Copy each line that contains the string "objects".

= DATASET EXTRACT =
== == ==

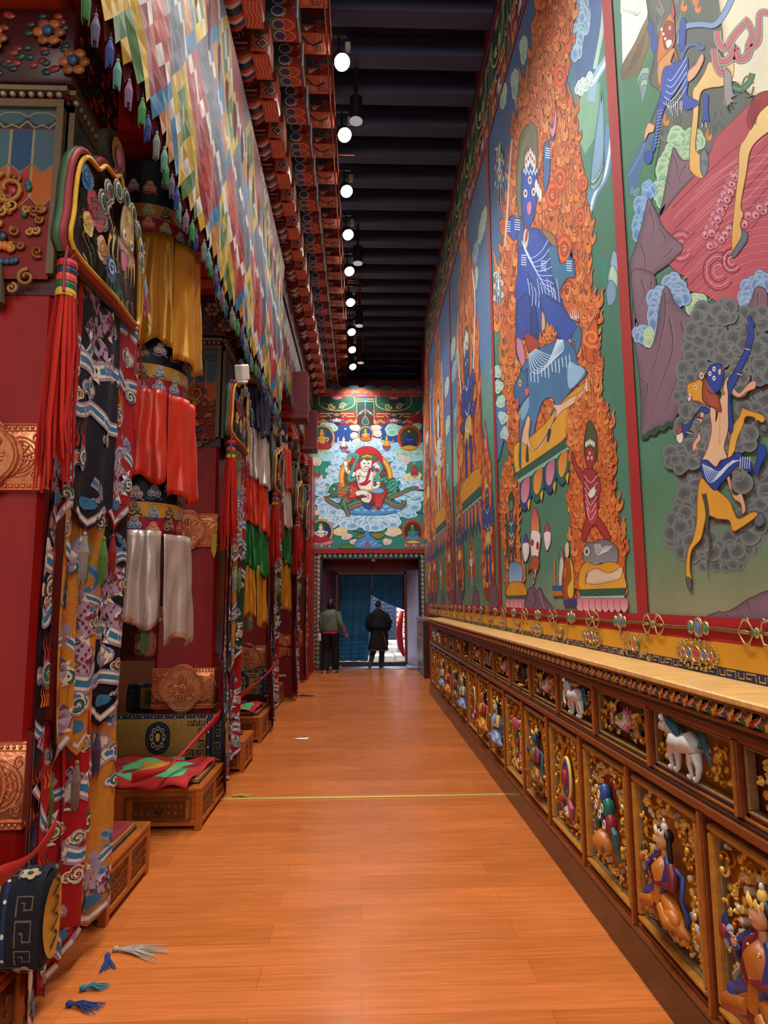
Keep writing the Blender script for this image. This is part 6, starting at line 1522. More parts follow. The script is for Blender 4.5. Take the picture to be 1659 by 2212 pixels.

== == ==

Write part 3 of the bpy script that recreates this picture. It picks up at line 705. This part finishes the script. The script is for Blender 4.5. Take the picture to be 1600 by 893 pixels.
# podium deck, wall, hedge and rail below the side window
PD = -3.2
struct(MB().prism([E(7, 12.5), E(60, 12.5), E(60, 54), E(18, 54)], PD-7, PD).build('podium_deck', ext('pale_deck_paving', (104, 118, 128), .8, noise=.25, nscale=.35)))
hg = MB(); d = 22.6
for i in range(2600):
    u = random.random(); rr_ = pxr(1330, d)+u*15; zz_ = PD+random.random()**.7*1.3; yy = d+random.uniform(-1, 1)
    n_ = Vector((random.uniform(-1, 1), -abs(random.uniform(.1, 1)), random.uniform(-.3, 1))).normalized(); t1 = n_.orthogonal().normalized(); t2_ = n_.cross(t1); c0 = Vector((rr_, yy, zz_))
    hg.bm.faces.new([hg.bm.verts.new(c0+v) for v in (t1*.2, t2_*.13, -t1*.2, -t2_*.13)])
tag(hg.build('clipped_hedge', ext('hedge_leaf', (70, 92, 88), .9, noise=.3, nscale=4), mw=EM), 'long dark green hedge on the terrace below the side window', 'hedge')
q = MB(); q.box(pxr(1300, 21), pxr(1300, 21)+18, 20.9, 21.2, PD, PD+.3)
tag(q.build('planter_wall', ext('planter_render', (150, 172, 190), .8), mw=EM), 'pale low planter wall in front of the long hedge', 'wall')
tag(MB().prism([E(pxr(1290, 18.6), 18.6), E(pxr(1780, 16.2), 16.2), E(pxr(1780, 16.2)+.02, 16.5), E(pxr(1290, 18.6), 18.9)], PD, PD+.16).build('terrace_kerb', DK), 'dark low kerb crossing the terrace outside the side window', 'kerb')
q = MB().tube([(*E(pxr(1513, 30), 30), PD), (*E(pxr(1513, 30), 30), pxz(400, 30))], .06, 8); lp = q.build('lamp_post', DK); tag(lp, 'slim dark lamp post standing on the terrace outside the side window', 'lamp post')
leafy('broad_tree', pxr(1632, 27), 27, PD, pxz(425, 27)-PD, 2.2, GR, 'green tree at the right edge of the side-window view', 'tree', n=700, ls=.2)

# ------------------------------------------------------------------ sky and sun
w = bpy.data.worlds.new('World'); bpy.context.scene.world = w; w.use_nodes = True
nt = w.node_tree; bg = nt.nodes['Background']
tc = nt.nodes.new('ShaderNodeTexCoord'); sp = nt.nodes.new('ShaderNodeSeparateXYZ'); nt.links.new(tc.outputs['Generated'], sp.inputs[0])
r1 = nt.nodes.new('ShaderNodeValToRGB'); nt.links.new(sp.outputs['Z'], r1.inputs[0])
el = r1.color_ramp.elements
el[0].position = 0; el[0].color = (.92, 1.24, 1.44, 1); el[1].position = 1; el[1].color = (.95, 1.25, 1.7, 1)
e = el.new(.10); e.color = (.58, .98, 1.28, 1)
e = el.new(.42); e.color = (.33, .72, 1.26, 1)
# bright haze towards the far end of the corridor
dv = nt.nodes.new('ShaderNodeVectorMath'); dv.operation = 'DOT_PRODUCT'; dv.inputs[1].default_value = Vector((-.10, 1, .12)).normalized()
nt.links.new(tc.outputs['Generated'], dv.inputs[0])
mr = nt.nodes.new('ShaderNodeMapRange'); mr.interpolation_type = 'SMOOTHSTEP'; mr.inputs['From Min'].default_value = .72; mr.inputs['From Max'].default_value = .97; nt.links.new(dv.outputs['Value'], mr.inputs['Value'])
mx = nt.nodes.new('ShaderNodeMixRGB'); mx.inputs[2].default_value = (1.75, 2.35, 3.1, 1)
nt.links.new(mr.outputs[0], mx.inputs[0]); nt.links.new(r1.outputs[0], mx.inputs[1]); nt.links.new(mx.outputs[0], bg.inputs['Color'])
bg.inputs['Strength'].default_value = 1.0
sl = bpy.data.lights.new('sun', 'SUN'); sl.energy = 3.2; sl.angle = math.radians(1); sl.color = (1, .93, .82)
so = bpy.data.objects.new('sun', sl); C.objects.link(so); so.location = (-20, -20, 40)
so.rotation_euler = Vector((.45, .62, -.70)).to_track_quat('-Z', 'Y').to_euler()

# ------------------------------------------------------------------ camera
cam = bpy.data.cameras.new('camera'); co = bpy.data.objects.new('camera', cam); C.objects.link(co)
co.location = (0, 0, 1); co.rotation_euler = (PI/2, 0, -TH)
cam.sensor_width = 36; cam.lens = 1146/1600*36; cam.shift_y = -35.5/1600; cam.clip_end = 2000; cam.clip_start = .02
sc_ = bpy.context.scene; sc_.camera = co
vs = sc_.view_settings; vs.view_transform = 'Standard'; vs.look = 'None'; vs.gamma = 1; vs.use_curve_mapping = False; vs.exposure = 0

== == ==

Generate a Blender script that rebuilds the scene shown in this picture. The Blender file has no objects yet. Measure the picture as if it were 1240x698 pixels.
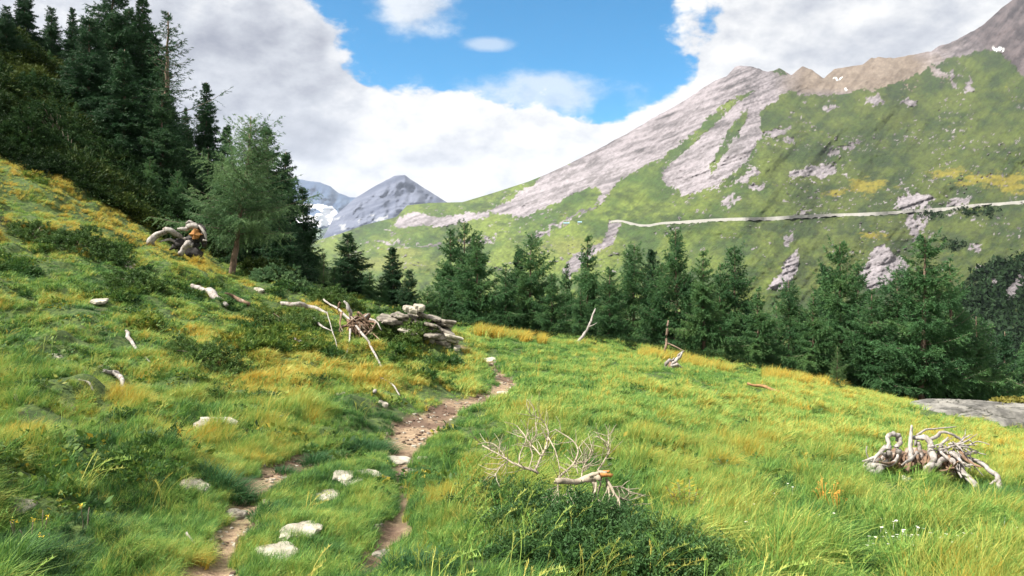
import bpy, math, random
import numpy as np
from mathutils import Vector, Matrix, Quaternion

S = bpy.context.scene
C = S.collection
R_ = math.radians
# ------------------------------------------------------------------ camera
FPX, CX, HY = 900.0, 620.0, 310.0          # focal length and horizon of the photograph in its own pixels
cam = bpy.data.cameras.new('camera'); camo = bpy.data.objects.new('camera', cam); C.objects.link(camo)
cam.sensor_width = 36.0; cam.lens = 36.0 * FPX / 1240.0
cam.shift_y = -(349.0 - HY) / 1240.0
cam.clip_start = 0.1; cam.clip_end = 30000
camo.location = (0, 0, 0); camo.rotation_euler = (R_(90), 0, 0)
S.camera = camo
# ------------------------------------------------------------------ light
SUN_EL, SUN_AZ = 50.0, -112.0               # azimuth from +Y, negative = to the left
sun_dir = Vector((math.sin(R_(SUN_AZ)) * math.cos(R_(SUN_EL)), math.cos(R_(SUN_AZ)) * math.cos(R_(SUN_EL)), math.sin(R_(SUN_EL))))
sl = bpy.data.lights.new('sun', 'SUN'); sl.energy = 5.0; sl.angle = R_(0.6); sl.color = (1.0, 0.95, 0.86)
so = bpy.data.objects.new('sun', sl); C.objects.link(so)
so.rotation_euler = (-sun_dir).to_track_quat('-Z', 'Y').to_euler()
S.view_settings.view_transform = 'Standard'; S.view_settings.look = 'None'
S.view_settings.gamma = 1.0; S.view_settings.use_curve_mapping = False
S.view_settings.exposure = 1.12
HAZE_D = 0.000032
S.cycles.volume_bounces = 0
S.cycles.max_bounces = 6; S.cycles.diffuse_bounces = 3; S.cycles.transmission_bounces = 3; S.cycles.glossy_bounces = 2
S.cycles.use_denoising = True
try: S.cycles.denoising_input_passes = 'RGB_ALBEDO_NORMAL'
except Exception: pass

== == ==

= RESULT FOR THIS EXERCISE =
so = bpy.data.objects.new('sun', sl); C.objects.link(so); so.location = (-20, -20, 40)
cam = bpy.data.cameras.new('camera'); co = bpy.data.objects.new('camera', cam); C.objects.link(co)
Generate a Blender script that rebuilds the scene shown in this picture. The Blender file has no objects yet. Measure the picture as if it were 1240x698 pixels.
cam = bpy.data.cameras.new('camera'); camo = bpy.data.objects.new('camera', cam); C.objects.link(camo)
so = bpy.data.objects.new('sun', sl); C.objects.link(so)